Er geht diesen Weg bei allen Unbilden, die sich vor ihm auftürmen, recht konsequent und unbeirrt. Widerstände räumt er aus dem Weg, auch wenn er dabei immer um sein Seelenheil fürchten muß, weil er bereit ist, jeden moralischen Ballast über Bord zu werfen. Da hilft es ungemein, in einem Umfeld zu leben, in dem so oder so niemand ein reines Gewissen hat, in einem korrupten Umfeld, wo einige Leichen in einigen Kellern herumliegen und ihrer Entdeckung harren. Und wo nach und nach Geheimnisse zutage treten, die selbst den letzten Moralapostel an seinen Überzeugungen zweifeln ließen. Man schaue sich immer genau an, mit wem man sich umgibt, könnte die Moral der Geschichte lauten.

Djian lässt wie so oft einige Handlungsstränge offen, anderes wird nie wirklich deutlich und gärt im Hintergrund. Er gibt uns für einen Moment Einblick in das Leben einiger Menschen, die seiner Phantasie entsprungen sind und ebenso plötzlich, wie wir in diese Leben einsteigen – Djian erzählt stets so, als wüsste ein jeder wer hier wer im Setting ist; eine anfangs immer etwas schwierige Aufgabe für den Leser sich zu orientieren – , steigen wir auch wieder aus ihnen aus. Wie das alles weitergehen wird für die, die übrigbleiben, das bleibt ganz der Phantasie des Lesers überlassen. Der eigentliche Unterschied zu seinen frühen Werken liegt darin, daß er seine Geschichten immer reduzierter erzählt. Immer kürzer die einzelnen Bände, immer radikaler die Sprache, bis hin zu Zeilen wie diesen:

Er ging auf die Terrasse und rief zwei, drei Leute an. Er redete mit ihnen in einer fremden Sprache. Die Tage waren etwas kürzer geworden, es war schon Nacht.
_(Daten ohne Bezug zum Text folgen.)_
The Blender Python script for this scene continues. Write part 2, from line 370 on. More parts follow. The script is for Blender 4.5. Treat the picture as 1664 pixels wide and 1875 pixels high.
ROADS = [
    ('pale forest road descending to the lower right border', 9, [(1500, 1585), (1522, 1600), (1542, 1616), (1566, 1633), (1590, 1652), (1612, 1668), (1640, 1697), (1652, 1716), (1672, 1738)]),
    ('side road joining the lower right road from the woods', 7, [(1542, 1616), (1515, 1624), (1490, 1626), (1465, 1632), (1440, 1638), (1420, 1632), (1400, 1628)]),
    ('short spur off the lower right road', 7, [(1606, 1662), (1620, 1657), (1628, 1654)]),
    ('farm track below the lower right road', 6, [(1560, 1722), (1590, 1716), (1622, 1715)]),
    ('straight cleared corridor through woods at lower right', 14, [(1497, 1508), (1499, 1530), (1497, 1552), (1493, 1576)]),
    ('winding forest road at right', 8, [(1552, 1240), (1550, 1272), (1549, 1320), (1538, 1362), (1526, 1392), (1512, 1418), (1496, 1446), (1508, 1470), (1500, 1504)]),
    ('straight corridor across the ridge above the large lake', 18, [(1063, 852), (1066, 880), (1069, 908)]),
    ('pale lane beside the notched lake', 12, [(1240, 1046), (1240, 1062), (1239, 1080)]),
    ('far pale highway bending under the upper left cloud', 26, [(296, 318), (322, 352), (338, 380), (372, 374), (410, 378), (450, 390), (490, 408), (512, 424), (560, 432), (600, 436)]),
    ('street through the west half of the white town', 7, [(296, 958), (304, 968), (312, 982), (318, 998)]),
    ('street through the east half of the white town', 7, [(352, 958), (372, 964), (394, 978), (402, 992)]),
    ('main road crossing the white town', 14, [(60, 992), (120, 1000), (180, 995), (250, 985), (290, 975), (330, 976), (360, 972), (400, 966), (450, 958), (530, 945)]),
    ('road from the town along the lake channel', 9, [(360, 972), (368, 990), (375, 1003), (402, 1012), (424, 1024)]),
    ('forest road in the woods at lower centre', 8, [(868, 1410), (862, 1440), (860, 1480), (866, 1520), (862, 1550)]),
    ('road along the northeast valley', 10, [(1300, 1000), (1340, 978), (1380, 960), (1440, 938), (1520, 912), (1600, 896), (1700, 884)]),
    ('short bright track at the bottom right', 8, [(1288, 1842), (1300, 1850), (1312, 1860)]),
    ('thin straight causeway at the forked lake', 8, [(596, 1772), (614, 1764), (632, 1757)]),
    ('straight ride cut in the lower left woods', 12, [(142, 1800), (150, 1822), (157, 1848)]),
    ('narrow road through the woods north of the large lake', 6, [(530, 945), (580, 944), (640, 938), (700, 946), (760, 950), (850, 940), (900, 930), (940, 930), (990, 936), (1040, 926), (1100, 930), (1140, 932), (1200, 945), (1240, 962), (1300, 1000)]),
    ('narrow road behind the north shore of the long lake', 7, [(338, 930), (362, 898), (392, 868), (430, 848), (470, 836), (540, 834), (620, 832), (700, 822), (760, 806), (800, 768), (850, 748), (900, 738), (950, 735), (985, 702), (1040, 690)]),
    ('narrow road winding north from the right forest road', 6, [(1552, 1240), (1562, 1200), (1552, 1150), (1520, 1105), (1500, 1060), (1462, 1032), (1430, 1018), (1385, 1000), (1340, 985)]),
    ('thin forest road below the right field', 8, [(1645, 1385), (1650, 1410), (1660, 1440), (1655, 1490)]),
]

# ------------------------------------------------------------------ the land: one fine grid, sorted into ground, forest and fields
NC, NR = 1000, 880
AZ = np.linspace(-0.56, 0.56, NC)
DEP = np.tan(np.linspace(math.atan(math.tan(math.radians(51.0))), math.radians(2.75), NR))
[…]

Zeilen, die, scheinbar unzusammenhängend, doch so viel über eine Figur und ihre unmittelbare Umgebung aussagen. In gewisser Weise scheint Djian sich damit einem Ideal anzunähern, das erreichen zu wollen er immer genau so formuliert hat. Und man folgt ihm, immer noch, man taucht unmittelbar ein in diese Atmosphäre, es zieht einen weiter und weiter, es fällt schwer, das Buch wegzulegen. Das ist eben neben allem andern auch einfach gute Unterhaltung, wenn man den Stil des Autors mag. Es ist aber eben auch ein Alterswerk von einem, der sich auf sich selbst verlässt und sonst auf wenig. Und der immer noch ein Lebensgefühl transportiert, welches in diesen Zeiten so fern scheint, wie kaum etwas sonst. Ein Lebensgefühl, das viel mit einem Begriff zu tun hat, der momentan bis zum Überdruss bemüht wird, ohne je mit Inhalt gefüllt zu werden – Freiheit.